Problem description: Repeat the listing in full, exactly as it stands.
====================
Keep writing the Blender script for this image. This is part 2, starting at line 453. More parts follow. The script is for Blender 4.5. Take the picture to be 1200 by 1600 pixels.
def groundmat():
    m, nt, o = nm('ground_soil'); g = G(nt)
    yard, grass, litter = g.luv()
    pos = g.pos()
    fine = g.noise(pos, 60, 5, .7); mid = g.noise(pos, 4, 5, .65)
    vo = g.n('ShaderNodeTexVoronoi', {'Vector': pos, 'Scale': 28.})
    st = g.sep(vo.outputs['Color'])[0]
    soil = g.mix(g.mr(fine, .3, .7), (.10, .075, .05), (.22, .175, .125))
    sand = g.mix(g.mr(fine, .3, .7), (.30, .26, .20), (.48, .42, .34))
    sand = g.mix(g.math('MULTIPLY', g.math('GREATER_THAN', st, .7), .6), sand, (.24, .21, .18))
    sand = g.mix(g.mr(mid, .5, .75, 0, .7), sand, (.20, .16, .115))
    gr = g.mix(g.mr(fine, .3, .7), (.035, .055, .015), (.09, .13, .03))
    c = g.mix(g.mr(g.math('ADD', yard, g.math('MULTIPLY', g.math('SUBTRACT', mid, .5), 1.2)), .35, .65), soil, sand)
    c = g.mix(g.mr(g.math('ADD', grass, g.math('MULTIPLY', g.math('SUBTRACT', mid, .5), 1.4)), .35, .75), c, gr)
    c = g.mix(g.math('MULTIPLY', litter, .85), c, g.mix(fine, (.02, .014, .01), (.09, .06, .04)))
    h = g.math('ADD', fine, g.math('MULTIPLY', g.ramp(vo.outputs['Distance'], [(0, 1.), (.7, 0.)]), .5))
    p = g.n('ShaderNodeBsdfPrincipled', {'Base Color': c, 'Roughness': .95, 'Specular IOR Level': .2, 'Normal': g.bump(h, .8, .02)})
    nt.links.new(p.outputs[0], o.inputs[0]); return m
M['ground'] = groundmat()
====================
Solution to this problem:
Keep writing the Blender script for this image. This is part 2, starting at line 453. More parts follow. The script is for Blender 4.5. Take the picture to be 1200 by 1600 pixels.
def groundmat():
    m, nt, o = nm('ground_soil'); g = G(nt)
    yard, grass, litter = g.luv()
    pos = g.pos()
    fine = g.noise(pos, 60, 5, .7); mid = g.noise(pos, 4, 5, .65)
    vo = g.n('ShaderNodeTexVoronoi', {'Vector': pos, 'Scale': 28.})
    st = g.sep(vo.outputs['Color'])[0]
    soil = g.mix(g.mr(fine, .3, .7), (.10, .075, .05), (.22, .175, .125))
    sand = g.mix(g.mr(fine, .3, .7), (.30, .26, .20), (.48, .42, .34))
    sand = g.mix(g.math('MULTIPLY', g.math('GREATER_THAN', st, .7), .6), sand, (.24, .21, .18))
    sand = g.mix(g.mr(mid, .5, .75, 0, .7), sand, (.20, .16, .115))
    gr = g.mix(g.mr(fine, .3, .7), (.035, .055, .015), (.09, .13, .03))
    c = g.mix(g.mr(g.math('ADD', yard, g.math('MULTIPLY', g.math('SUBTRACT', mid, .5), 1.2)), .35, .65), soil, sand)
    c = g.mix(g.mr(g.math('ADD', grass, g.math('MULTIPLY', g.math('SUBTRACT', mid, .5), 1.4)), .35, .75), c, gr)
    c = g.mix(g.math('MULTIPLY', litter, .85), c, g.mix(fine, (.02, .014, .01), (.09, .06, .04)))
    h = g.math('ADD', fine, g.math('MULTIPLY', g.ramp(vo.outputs['Distance'], [(0, 1.), (.7, 0.)]), .5))
    p = g.n('ShaderNodeBsdfPrincipled', {'Base Color': c, 'Roughness': .95, 'Specular IOR Level': .2, 'Normal': g.bump(h, .8, .02)})
    nt.links.new(p.outputs[0], o.inputs[0]); return m
M['ground'] = groundmat()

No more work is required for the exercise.